Assuming $n$ independent Bernoulli trials with different probabilities, the Poisson binomial distribution is the discrete probability distribution that describes the number of $X$ successes.
A Hypergeometric distribution is the discrete probability distribution that describes the probability of $k$ successes in $n$ draws, in trials without replacement.
What is the distribution that describes the number of $X$ successes of a Bernoulli trial without replacement and with different probabilities?
Edit:
More specifically, I am trying to reason directly from probabilities.
Hypergeometric distribution and the Multivariate hypergeometric distribution does not explicitly deals with probabilities (i.e deals with number of success in a number of draws).

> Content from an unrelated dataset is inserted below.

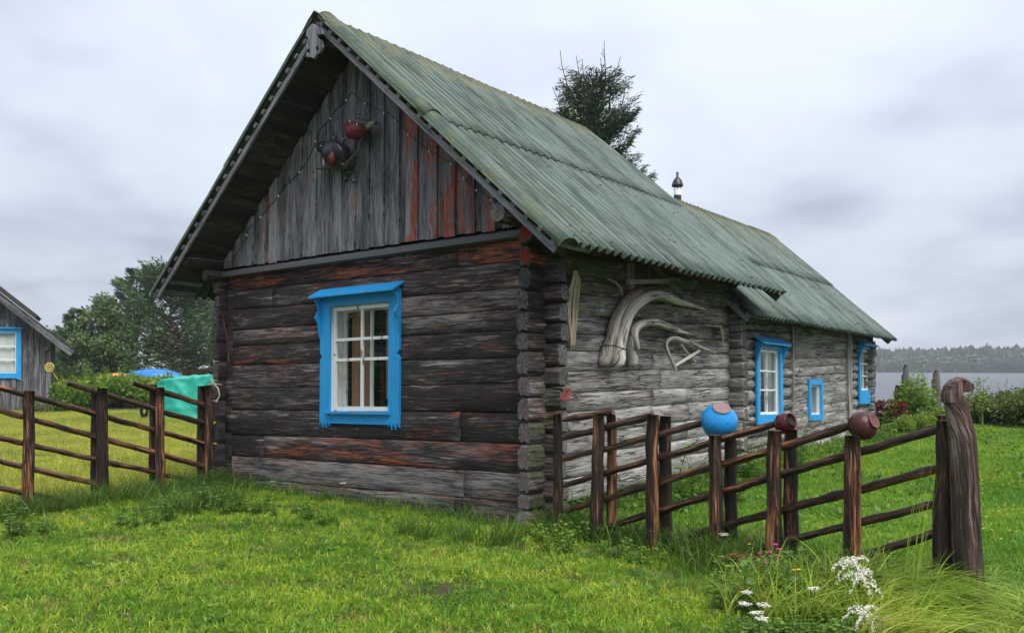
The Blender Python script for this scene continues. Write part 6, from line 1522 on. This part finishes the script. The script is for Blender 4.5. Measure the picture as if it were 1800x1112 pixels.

In the urn with balls of different colors example, is there a way for me to access the number of success knowing the probability of drawing each color, but in a scenario where I do not know how many balls of each color the urn contains?
In other words: assuming an urn containing balls with n colors; and assuming I do not know the number of balls with each color, but I know that the probabilities of sampling each color is p=(p1,p2,…pn). I want to know, for example, the probability of sampling, without replacement, one X1, one X2 and one X5.
Thanks
Best Answer
I would say that the closest to your description is the multivariate hypergeometric distribution
$$ f(k_1,\dots,k_c) = \frac{\prod_{i=1}^c {K_i \choose k_i}}{ N\choose n} $$
where you sample $n$ marbles appearing in $c$ colors, where you have $K_i$ marbles of each color, so you can sample no more then $N = \sum_i K_i$ marbles in total.
Since you seem to be asking about the total number of successes (as in Poisson-binomial distribution in your example), then I understand that you count $c-1$ colors as "successes" and the $c$-th color as failure. To obtain distribution of total number of "successes" in such case you can notice that marginally multivariate hypergeometric distribution follows a hypergeometric distribution, so $k_\text{tot} = \sum_{i=1}^{c-1} k_i$ follows a hypergeometric distribution where you sample $n$ marbles from the urn containing $K_\text{tot} = \sum_{i=1}^{c-1} K_i $, since it is the same as subtracting $k_c$ from $n$, where $k_c$ itself is drawn from univariate hypergeometric distribution.
Saying this in plain English: simply imagine that you painted all the $1,\dots,c-1$ colorful marbles in black leaving the $c$-th marble untouched, so now you are drawing from the urn containing only two types of marbles (black vs $c$-th) and you do not need to care about all the kinds of marbles you started with.
So the case with finite number of marbles and drawing without replacement is simple. On another hand, if you are dealing with infinite numbers of marbles, then sampling with replacement does not differ from sampling without replacement, so you are dealing with Poisson-binomial distribution.
Notice that initial probabilities of drawing the balls are $p_i = K_i/N$, so if you are dealing with finite number of balls, then knowing the initial probabilities is the same as knowing the counts.